(Scenes as source code)
+++
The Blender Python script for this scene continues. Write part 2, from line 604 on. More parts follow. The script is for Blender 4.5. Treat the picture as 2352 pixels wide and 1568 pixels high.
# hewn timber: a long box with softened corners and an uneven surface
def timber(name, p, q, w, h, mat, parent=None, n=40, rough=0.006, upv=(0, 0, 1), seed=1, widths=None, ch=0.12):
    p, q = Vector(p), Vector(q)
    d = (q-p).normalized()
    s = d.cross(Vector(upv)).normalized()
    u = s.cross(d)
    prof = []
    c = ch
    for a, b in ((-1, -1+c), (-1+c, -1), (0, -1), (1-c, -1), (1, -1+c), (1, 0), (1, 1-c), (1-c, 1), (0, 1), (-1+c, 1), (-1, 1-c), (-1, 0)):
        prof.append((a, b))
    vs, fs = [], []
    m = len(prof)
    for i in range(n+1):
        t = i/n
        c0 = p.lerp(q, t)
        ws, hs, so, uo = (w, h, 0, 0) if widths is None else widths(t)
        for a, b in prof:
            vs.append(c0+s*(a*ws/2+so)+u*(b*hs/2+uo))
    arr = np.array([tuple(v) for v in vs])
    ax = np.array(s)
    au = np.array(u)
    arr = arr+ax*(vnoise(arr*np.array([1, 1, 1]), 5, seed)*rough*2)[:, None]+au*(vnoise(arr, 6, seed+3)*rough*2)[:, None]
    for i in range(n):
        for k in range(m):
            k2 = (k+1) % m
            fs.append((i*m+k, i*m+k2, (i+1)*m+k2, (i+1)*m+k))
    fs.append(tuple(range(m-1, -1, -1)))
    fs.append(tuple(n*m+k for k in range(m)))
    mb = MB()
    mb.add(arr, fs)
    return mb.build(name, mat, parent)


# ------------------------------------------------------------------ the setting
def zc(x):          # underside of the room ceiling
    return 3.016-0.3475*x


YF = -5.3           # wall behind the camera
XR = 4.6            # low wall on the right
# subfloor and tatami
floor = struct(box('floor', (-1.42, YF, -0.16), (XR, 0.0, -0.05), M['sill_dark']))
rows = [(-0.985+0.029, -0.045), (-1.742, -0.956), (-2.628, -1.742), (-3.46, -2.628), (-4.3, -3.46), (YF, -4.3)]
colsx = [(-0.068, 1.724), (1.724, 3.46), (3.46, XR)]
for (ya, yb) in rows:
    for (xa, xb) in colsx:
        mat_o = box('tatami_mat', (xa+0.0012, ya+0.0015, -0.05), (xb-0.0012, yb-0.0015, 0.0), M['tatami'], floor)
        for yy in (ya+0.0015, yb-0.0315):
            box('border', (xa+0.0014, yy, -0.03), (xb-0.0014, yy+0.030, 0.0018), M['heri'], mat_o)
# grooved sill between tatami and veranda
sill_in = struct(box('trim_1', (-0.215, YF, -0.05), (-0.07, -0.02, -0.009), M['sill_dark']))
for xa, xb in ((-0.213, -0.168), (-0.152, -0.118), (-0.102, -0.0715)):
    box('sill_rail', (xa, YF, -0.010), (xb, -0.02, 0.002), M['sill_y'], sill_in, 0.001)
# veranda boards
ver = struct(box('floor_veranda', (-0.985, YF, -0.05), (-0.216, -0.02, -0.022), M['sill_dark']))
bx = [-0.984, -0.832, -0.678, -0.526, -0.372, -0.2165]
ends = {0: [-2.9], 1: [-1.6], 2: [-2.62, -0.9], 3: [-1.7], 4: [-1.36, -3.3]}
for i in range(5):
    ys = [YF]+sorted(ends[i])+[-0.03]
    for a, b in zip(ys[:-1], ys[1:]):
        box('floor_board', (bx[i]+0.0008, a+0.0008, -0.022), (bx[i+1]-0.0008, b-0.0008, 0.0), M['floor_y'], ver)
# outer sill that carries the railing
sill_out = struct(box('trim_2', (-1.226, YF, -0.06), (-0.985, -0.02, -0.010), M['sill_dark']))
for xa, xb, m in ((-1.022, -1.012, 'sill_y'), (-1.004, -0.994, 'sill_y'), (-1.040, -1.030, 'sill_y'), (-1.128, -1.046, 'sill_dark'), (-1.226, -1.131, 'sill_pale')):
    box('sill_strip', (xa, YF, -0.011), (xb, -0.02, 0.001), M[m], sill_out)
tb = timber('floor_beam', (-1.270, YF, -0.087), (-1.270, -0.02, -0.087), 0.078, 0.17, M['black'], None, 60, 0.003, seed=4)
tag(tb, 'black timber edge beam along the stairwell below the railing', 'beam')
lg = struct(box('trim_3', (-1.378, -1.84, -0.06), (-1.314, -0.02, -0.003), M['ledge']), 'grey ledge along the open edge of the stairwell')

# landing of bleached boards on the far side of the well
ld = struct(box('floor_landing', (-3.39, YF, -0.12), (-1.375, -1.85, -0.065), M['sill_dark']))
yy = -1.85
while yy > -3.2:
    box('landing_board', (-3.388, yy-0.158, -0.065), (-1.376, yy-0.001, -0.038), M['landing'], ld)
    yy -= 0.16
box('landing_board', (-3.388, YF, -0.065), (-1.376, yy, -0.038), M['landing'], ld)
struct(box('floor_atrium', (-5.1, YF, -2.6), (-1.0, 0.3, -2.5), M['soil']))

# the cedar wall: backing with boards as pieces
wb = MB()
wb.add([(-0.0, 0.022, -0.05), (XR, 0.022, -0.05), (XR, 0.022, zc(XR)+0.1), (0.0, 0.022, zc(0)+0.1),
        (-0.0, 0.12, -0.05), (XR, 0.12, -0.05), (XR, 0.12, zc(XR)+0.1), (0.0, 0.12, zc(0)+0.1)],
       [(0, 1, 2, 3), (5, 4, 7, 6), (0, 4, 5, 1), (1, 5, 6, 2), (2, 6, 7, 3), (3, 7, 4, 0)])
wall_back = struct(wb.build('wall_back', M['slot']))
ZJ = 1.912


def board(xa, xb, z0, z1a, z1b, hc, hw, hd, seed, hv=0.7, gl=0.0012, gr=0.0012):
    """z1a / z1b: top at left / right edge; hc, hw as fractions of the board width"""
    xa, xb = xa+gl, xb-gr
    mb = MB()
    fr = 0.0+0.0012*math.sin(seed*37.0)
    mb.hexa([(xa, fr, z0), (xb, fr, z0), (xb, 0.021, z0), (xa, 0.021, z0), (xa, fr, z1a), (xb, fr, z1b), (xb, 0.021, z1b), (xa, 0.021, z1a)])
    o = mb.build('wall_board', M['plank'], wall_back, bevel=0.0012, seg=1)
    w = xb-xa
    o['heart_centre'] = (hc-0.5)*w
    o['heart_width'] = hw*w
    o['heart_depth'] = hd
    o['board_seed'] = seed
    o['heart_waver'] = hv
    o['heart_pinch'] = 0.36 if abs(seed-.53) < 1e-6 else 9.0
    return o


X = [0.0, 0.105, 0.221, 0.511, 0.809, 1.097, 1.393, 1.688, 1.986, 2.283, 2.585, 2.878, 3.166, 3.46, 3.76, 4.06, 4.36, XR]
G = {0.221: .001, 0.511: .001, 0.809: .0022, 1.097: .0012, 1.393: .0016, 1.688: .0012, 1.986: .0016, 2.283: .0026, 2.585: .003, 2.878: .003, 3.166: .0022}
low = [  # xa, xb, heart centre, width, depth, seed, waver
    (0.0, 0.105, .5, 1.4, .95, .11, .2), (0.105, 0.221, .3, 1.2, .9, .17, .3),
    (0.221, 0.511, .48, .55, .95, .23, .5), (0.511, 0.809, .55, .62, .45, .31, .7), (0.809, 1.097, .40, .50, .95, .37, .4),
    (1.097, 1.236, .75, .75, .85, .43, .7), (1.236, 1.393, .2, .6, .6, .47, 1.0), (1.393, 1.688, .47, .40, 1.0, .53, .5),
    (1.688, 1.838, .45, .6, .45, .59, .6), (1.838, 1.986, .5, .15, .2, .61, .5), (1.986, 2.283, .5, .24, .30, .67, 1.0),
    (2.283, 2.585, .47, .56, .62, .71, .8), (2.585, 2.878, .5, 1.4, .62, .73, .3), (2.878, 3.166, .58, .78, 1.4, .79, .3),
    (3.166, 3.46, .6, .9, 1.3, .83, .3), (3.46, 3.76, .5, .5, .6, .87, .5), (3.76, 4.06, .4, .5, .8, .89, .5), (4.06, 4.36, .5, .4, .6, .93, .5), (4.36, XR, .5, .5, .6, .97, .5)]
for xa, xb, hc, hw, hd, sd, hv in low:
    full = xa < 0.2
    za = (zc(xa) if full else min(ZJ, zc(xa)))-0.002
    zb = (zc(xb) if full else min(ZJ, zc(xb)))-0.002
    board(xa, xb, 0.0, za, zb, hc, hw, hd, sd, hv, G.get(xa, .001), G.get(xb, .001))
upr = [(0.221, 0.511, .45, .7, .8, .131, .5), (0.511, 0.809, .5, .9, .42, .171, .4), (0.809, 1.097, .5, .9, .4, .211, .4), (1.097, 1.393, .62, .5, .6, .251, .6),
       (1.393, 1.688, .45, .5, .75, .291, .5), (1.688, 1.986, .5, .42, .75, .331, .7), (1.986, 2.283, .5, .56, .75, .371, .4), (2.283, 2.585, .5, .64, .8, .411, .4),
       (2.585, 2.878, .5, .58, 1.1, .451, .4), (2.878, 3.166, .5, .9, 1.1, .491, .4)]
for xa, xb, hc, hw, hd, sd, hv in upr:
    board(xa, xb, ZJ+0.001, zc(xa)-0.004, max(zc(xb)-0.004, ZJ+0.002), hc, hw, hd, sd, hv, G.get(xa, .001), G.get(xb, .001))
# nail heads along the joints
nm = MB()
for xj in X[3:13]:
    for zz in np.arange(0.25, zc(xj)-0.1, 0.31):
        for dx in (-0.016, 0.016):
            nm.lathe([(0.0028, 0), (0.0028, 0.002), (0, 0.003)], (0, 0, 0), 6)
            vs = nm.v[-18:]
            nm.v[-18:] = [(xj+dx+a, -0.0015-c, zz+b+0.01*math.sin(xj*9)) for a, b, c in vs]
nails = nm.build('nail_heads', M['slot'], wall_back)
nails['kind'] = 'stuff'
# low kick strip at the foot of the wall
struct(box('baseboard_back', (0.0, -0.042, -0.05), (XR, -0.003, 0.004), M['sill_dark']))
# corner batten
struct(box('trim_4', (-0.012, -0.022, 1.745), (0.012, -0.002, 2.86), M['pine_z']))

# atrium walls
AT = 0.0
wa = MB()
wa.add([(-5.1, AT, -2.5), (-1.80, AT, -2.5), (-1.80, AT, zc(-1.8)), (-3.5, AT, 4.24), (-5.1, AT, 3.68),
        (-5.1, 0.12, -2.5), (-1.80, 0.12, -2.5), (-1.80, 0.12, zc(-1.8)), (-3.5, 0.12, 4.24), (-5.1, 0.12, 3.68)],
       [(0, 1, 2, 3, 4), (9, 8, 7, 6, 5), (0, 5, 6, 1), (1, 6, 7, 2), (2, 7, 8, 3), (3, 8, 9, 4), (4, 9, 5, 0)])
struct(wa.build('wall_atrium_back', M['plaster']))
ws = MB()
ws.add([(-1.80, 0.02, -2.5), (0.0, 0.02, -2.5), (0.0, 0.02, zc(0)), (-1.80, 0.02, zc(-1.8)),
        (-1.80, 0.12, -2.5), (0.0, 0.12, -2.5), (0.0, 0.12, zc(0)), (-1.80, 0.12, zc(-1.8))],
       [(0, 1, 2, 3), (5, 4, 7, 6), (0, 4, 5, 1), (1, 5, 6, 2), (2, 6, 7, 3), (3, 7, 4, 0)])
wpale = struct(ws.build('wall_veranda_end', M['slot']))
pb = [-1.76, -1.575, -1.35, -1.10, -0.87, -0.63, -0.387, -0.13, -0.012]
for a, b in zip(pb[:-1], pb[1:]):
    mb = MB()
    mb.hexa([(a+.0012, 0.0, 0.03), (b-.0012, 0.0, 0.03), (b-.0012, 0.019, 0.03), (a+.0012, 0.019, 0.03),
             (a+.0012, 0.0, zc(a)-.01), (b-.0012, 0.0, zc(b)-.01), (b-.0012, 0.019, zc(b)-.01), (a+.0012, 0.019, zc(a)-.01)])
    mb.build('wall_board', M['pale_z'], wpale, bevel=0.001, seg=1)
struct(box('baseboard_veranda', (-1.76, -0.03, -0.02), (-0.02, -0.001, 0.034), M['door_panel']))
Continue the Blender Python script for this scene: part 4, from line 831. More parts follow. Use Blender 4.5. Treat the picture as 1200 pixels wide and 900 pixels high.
+++
**What is expected**
Output only the lines from the top of the entries through the one holding "return 3.016-0.3475*x", copied exactly.

**Written answer**
The Blender Python script for this scene continues. Write part 2, from line 604 on. More parts follow. The script is for Blender 4.5. Treat the picture as 2352 pixels wide and 1568 pixels high.
# hewn timber: a long box with softened corners and an uneven surface
def timber(name, p, q, w, h, mat, parent=None, n=40, rough=0.006, upv=(0, 0, 1), seed=1, widths=None, ch=0.12):
    p, q = Vector(p), Vector(q)
    d = (q-p).normalized()
    s = d.cross(Vector(upv)).normalized()
    u = s.cross(d)
    prof = []
    c = ch
    for a, b in ((-1, -1+c), (-1+c, -1), (0, -1), (1-c, -1), (1, -1+c), (1, 0), (1, 1-c), (1-c, 1), (0, 1), (-1+c, 1), (-1, 1-c), (-1, 0)):
        prof.append((a, b))
    vs, fs = [], []
    m = len(prof)
    for i in range(n+1):
        t = i/n
        c0 = p.lerp(q, t)
        ws, hs, so, uo = (w, h, 0, 0) if widths is None else widths(t)
        for a, b in prof:
            vs.append(c0+s*(a*ws/2+so)+u*(b*hs/2+uo))
    arr = np.array([tuple(v) for v in vs])
    ax = np.array(s)
    au = np.array(u)
    arr = arr+ax*(vnoise(arr*np.array([1, 1, 1]), 5, seed)*rough*2)[:, None]+au*(vnoise(arr, 6, seed+3)*rough*2)[:, None]
    for i in range(n):
        for k in range(m):
            k2 = (k+1) % m
            fs.append((i*m+k, i*m+k2, (i+1)*m+k2, (i+1)*m+k))
    fs.append(tuple(range(m-1, -1, -1)))
    fs.append(tuple(n*m+k for k in range(m)))
    mb = MB()
    mb.add(arr, fs)
    return mb.build(name, mat, parent)


# ------------------------------------------------------------------ the setting
def zc(x):          # underside of the room ceiling
    return 3.016-0.3475*x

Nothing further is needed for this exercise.